Bentley WaterGEMS CONNECT Edition Help

Water Column Separation and Vapor Pockets

During a hydraulic transient event, the hydraulic-grade line (HGL), or head, at some locations may drop low enough to reach the pipe’s elevation, resulting in sub-atmospheric pressures or even full-vacuum pressures. Some of the water may flash from liquid to vapor while vacuum pressures persist, resulting in a temporary water-column separation. When system pressures increase again, the vapor condenses to liquid as the water columns accelerate toward each other (with nothing to slow them down unless air entered the system at a vacuum breaker valve) until they collapse the vapor pocket; this is the most violent and damaging water hammer phenomenon possible.
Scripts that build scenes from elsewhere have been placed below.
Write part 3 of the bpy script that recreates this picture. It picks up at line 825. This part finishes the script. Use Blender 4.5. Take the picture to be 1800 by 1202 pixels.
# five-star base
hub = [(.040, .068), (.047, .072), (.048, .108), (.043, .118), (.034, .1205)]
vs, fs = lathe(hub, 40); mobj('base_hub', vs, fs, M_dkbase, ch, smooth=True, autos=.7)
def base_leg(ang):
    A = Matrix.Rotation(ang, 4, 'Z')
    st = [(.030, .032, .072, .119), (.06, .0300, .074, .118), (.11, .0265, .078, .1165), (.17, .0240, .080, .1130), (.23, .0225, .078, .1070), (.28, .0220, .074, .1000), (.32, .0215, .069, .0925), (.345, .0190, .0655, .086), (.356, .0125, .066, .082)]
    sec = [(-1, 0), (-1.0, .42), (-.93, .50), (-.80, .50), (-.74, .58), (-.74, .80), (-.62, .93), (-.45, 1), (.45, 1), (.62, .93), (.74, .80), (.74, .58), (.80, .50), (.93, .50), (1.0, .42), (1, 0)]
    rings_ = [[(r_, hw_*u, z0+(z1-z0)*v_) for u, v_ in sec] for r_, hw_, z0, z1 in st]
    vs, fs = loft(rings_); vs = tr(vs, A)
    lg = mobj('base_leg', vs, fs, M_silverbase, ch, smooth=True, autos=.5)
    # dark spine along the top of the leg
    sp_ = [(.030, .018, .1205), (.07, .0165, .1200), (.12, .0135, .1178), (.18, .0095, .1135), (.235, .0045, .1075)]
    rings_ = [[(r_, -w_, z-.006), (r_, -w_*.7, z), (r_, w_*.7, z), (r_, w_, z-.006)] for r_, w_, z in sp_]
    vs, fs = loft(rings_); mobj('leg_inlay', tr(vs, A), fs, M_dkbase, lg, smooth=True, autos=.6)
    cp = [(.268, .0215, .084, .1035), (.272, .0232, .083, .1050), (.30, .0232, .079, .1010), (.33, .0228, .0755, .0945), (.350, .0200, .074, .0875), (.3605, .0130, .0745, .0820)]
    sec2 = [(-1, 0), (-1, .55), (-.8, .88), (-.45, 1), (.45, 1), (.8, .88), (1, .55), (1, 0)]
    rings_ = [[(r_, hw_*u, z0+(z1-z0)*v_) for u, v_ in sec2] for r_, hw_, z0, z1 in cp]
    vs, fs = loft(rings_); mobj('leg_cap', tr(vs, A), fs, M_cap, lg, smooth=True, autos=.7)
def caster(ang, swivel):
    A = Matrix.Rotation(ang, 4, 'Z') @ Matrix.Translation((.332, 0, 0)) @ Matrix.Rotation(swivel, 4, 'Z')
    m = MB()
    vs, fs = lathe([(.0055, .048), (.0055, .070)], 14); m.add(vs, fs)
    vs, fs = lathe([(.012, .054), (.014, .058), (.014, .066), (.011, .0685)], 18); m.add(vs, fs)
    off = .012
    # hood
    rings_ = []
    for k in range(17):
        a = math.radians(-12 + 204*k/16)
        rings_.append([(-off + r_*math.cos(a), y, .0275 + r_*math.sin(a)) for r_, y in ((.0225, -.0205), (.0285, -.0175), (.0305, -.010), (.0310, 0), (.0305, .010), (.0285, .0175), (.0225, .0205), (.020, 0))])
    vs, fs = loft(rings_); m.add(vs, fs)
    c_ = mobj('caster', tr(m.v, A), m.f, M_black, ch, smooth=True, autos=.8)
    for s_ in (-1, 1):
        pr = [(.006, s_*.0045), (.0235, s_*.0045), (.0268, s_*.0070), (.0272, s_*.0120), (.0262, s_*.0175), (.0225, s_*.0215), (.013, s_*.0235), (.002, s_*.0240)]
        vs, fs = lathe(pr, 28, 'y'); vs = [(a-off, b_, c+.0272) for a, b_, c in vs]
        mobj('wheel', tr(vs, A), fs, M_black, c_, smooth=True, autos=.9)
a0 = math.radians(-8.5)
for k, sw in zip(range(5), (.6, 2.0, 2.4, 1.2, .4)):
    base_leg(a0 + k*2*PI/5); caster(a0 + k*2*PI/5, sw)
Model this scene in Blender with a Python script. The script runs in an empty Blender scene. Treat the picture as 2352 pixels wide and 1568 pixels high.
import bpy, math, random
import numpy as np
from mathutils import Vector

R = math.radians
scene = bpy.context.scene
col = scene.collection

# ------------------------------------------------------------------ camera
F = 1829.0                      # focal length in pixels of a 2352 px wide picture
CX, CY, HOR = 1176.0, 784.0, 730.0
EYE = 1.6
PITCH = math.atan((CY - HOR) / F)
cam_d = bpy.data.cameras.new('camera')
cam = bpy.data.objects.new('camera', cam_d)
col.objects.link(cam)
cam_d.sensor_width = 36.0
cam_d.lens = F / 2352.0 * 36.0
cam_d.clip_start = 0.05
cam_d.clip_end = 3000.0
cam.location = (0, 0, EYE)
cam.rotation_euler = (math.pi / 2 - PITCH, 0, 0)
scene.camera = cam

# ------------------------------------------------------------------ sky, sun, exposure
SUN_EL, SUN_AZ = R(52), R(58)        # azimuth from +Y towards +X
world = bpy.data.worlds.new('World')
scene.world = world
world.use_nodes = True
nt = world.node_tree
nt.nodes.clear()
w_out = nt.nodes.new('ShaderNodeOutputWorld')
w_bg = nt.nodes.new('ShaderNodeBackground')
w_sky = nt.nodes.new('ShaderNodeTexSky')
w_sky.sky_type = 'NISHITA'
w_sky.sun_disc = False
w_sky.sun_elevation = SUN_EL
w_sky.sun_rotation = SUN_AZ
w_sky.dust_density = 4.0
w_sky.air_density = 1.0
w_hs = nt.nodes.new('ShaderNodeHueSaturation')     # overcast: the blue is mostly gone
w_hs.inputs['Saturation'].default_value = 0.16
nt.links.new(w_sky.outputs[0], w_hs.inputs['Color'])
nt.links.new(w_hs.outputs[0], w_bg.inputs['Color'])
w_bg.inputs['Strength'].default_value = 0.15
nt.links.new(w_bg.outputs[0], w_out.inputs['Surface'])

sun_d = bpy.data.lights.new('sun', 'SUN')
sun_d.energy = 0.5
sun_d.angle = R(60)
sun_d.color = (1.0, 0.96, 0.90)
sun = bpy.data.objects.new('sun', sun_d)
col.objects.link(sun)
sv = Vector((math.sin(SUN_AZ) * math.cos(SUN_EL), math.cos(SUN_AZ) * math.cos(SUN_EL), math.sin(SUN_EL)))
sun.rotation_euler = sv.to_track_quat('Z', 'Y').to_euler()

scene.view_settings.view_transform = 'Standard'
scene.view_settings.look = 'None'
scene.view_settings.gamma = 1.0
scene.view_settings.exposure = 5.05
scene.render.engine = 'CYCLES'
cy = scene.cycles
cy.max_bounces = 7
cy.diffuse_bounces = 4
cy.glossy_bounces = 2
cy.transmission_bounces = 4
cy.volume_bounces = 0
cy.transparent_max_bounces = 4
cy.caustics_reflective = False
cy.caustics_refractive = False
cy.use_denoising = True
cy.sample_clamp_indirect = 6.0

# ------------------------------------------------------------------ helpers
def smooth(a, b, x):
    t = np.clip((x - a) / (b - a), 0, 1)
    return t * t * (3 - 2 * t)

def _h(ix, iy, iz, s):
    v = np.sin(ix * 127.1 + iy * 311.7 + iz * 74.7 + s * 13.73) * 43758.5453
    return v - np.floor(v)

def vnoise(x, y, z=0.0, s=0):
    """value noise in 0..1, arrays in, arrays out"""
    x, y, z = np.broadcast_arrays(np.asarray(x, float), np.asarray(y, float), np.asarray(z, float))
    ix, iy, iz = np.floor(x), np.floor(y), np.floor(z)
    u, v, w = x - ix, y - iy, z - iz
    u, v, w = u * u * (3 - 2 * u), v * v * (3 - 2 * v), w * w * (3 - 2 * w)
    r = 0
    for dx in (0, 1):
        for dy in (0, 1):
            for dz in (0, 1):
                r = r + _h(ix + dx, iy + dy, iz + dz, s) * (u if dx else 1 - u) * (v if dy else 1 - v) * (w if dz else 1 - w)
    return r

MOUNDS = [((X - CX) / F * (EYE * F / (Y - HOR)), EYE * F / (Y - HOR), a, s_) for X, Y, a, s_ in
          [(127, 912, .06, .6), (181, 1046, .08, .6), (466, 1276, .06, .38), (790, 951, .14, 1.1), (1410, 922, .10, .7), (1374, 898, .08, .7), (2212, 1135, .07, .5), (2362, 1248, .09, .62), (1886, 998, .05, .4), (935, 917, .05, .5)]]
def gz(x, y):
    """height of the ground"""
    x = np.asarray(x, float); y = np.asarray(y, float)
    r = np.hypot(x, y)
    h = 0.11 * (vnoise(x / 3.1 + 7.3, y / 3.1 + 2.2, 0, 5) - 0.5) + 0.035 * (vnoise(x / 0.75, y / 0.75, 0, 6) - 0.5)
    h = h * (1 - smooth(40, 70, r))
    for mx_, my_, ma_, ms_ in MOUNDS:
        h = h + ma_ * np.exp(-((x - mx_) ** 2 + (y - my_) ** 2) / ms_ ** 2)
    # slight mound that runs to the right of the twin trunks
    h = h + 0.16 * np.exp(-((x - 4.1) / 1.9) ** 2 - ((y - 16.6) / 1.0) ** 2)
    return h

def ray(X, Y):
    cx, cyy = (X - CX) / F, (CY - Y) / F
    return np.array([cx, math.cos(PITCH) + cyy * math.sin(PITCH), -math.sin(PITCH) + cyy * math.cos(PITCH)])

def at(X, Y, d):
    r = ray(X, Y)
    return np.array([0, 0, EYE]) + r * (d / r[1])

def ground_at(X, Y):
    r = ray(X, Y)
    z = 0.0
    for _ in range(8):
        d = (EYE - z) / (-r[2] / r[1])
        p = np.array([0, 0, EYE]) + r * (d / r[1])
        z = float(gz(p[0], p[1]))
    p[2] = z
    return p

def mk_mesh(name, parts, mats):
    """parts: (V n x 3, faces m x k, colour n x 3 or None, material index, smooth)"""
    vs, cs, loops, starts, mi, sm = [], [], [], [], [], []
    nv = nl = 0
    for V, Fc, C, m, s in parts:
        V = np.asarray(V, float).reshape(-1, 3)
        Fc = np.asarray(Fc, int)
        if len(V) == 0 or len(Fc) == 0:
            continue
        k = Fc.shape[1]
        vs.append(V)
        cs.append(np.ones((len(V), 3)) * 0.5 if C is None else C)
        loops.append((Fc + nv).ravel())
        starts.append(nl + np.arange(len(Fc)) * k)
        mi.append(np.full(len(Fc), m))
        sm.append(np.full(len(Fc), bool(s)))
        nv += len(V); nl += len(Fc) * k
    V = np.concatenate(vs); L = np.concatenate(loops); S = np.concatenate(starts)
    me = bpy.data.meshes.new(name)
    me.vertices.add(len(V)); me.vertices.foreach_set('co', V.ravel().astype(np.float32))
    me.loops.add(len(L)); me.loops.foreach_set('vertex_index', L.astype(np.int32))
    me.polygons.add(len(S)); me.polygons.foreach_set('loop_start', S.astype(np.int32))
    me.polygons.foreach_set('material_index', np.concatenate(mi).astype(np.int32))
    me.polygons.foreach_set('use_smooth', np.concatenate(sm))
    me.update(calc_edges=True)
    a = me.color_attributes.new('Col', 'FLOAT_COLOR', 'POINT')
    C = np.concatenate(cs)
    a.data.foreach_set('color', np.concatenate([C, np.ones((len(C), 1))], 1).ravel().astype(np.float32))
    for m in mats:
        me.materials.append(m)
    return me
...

Bentley HAMMER makes a number of assumptions with respect to the formation of air or vapor pockets and the resulting water column separation:

  • HAMMER models volumes as occupying the entire cross section of the pipe. This may not be realistic for small volumes, since they could overlie the liquid and not create column separation, as in the case of air bubbles, but this does not result in significant errors.
  • HAMMER models air or vapor volumes as concentrated at specific points along a pipe. Volume at a node is the sum of the end points (a special case of a point) for all pipes connected to it. However, HAMMER can simulate an extended air volume if it enters the system at a local high point (via a combination air valve or CAV) and if it remains within the pipes connected to it.
  • HAMMER ignores the reduction in pressure-wave speed that can result from the presence of finely dispersed air or vapor bubbles in the fluid. Air injection using diffusers or spargers can be difficult to achieve consistently in practice and the effect of air bubbles (at low pressures) on wave speed is still the subject of laboratory investigations.

In each case, the assumptions are made so that HAMMER’s results provide conservative predictions of extreme transient pressures.